Today was the start of yet another conference around facebook applications called Graphing Social Patterns. A must go conference, so everyone says. Many of my friends are going to be visiting, many hope they could have. Dave is a blogger I respect, though I dont agree with him sometimes.

Another must go conference called CommunityNext around the same subject was wrapping up organized by kind of friend (we met) Noah Kagan.

The common theme around both of these conferences remain the same. Speakers from media, VC and top facebook applications gather and preach the best way to develop apps, the value of social graph, how this is the next best thing invented since sliced bread and arguing about the yet but slowly emerging business models around facebook and social networking economy.

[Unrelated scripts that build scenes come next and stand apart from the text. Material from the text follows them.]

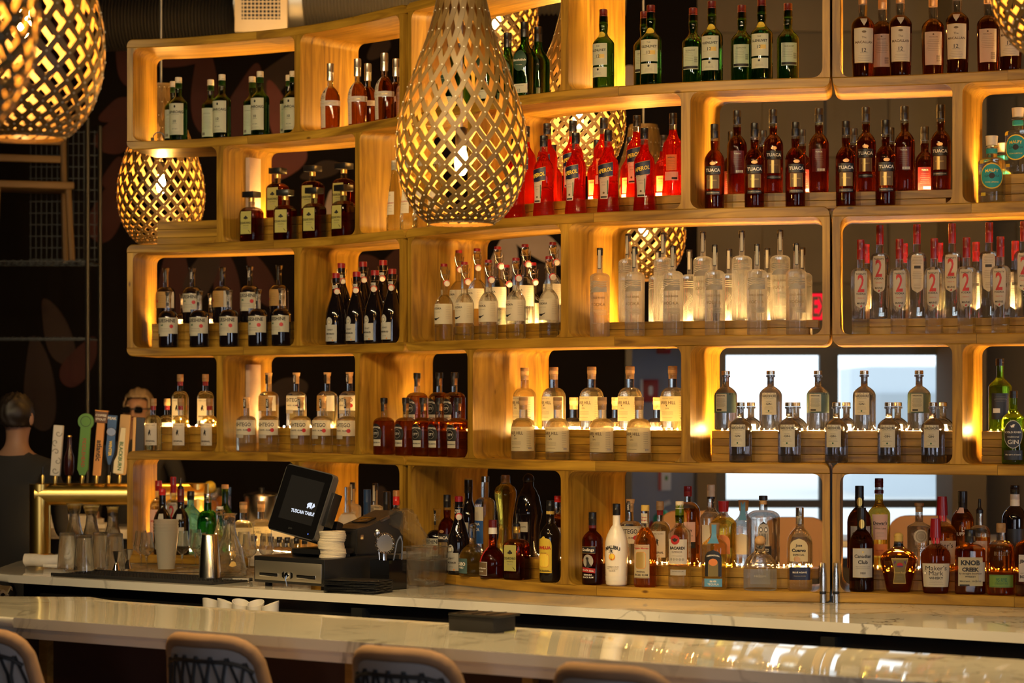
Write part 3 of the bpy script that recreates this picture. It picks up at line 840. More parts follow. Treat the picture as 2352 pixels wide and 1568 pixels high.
L['pink'] = paper('pale_pink_label', (0.78, 0.50, 0.40), 0.25)
L['brown'] = paper('brown_label', (0.16, 0.10, 0.05), 0.1)
L['maroon'] = pbr('maroon_capsule', (0.11, 0.010, 0.010), 0.3)
L['redcap'] = pbr('red_capsule', (0.24, 0.008, 0.014), 0.28)
L['brightred'] = pbr('bright_red_wax', (0.55, 0.02, 0.02), 0.3)
L['blackcap'] = pbr('black_capsule', (0.010, 0.009, 0.010), 0.3)
L['creamcap'] = pbr('cream_capsule', (0.66, 0.56, 0.40), 0.4)
L['cork'] = pbr('cork_stopper', (0.55, 0.32, 0.13), 0.7, noise=0.2, scale=90)
L['corktop'] = pbr('dark_cork_top', (0.30, 0.17, 0.07), 0.6)
L['silver'] = pbr('silver_foil', (0.62, 0.55, 0.45), 0.25, 0.9)
L['copper'] = pbr('copper_cap', (0.55, 0.30, 0.12), 0.35, 0.5)
L['navycap'] = pbr('navy_capsule', (0.015, 0.04, 0.11), 0.35)
L['wire'] = pbr('wire_bail', (0.6, 0.55, 0.45), 0.25, 1.0)
L['ceramic'] = pbr('white_ceramic', (0.72, 0.66, 0.56), 0.3)
I = {}
I['ink'] = pbr('black_ink', (0.015, 0.013, 0.012), 0.6)
I['brown'] = pbr('brown_ink', (0.12, 0.075, 0.03), 0.6)
I['white'] = pbr('white_ink', (0.78, 0.72, 0.62), 0.5)
I['yellow'] = pbr('yellow_ink', (0.85, 0.60, 0.06), 0.5)
I['red'] = pbr('red_ink', (0.42, 0.012, 0.012), 0.5)
I['gold'] = pbr('gold_ink', (0.60, 0.42, 0.14), 0.35, 0.6)
I['grey'] = pbr('grey_ink', (0.30, 0.27, 0.22), 0.6)
I['green'] = pbr('green_ink', (0.03, 0.12, 0.05), 0.6)
I['purple'] = pbr('purple_ink', (0.09, 0.03, 0.13), 0.6)
I['orange'] = pbr('orange_ink', (0.72, 0.26, 0.03), 0.6)

# ---------------------------------------------------------------- bottle builder
def prof(bt, nt, nw, top=0.985, sh='r', foot=0.95, wb=1.0, bulge=0.0, lip=0.0, fl=0.0):
    """Outline in fractions of half width and height: body to bt, shoulder to nt, neck of width nw to top."""
    p = [(0, 0.004), (foot * wb * 0.93, 0.0), (wb * 0.985, 0.012), (wb, 0.03)]
    p.append((1 + (wb - 1) * 0.4, bt * 0.35)); p.append((1.0, bt * 0.75)); p.append((1.0, bt))
    for i in range(1, 8):
        t = i / 7
        if sh == 'r': r = nw + (1 - nw) * math.cos(PI / 2 * t); z = bt + (nt - bt) * math.sin(PI / 2 * t)
        elif sh == 's': r = nw + (1 - nw) * (0.5 + 0.5 * math.cos(PI * t)); z = bt + (nt - bt) * t
        elif sh == 'q': r = nw + (1 - nw) * (0.55 * math.cos(PI / 2 * t) + 0.45 * (0.5 + 0.5 * math.cos(PI * t))); z = bt + (nt - bt) * (0.4 * t + 0.6 * math.sin(PI / 2 * t))
        else: r = nw + (1 - nw) * (1 - t); z = bt + (nt - bt) * t
        p.append((r, z))
    if bulge: p += [(nw * (1 + bulge), nt + (top - nt) * 0.35), (nw * (1 + bulge * 0.6), nt + (top - nt) * 0.6)]
    else: p.append((nw * 0.98, (nt + top) / 2))
    if lip: p += [(nw, top - 0.04), (nw * (1 + lip), top - 0.035), (nw * (1 + lip), top - 0.005)]
    p += [(nw, top), (nw * 0.5, top + 0.001), (0, top + 0.001)]
    return p

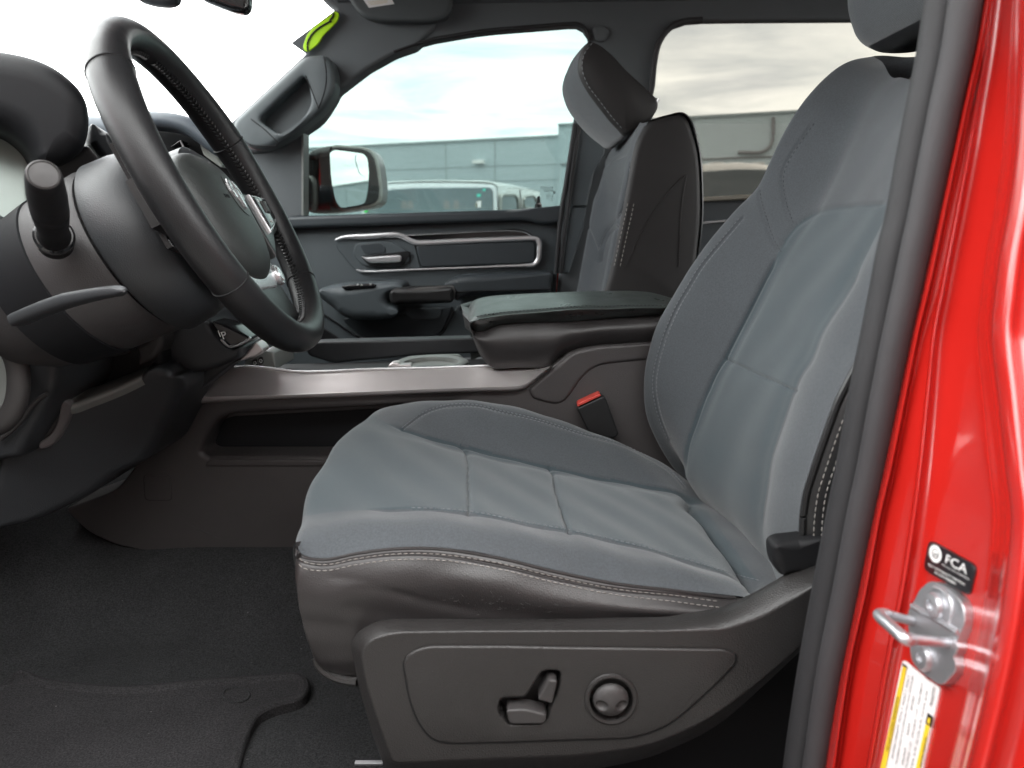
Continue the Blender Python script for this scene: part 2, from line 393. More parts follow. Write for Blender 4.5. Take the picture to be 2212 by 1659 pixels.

All is good but do you really need to be in the conference to get to hear what is going to be said in these times. There are so many bloggers that I am anyways inundated with the feeds, I am almost always behind trying to play catchup all the time. Ditto for business networking. Given the plethora of meetups in the valley around your favorite subjects you dont really need to be in these conferences unless you are either trying to expand your team or meet VC's. I would comment later on futility of meeting a VC during such conferences, but thats for later.

And then I find it funny for small startups having to pay hundred of dollars. Hosting and attending a conference is not inexpensive.

So the question is, will conferences lose their appeal in the years ahead?

1 comment:

techwag said...

I am now convinced. for example, I decided to look at the thread trail of the ongoing conference

http://twitter.com/graphingsocial/with_friends

it seems nothing but mouthpiece of companies to advertise their offering, telling the world how good they are. And to hear that, the attendees paid 400 bucks a day.wow.